Tuesday, January 17, 2006

Intuition behind income and substitution effects

Okay, so you guys really don't like the income and substitution effect diagrams. I feel your pain, I really do. (see p. 467 in textbook) I want to try again to explain intuitively what is happening. You can break down the pivot of the budget line (as a result of a price change) into two steps: a slope rotation and a shift. The slope rotation is the substitution effect and the shift is the income effect. Say you start at an optimum A, as in the text, and the price of the good on the y axis decreases. For the substitution effect, you will consume more of good Y and less of good X. (everything I say is the opposite in the case of a price increase) Your utility will not change, so you will stay in the same indifference curve.

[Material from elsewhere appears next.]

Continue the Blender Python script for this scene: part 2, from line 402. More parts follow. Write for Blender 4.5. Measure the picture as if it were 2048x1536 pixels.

How do you draw this? Find the point on the original indifference curve that has a slope equal to the new price ratio. This is your point B. Now draw a line tangent to it. This is your intermediate budget constraint. Intuitively, this is the point you would consume at if I took just enough money away from you such that the best you could do was to stay on your original indifference curve. Now, the income effect is what happens when I give you this money back. Thus it is a parallel shift of the intermediate budget constraint. (shift out with a price decrease, shift in with a price increase) To where? It shifts such that the new budget constraint touches the x axis at the same point as the old budget constraint. Now you can label an appropriate point C (depending on whether goods are normal or inferior), draw an indifference curve tangent to C, and you've found your new optimum.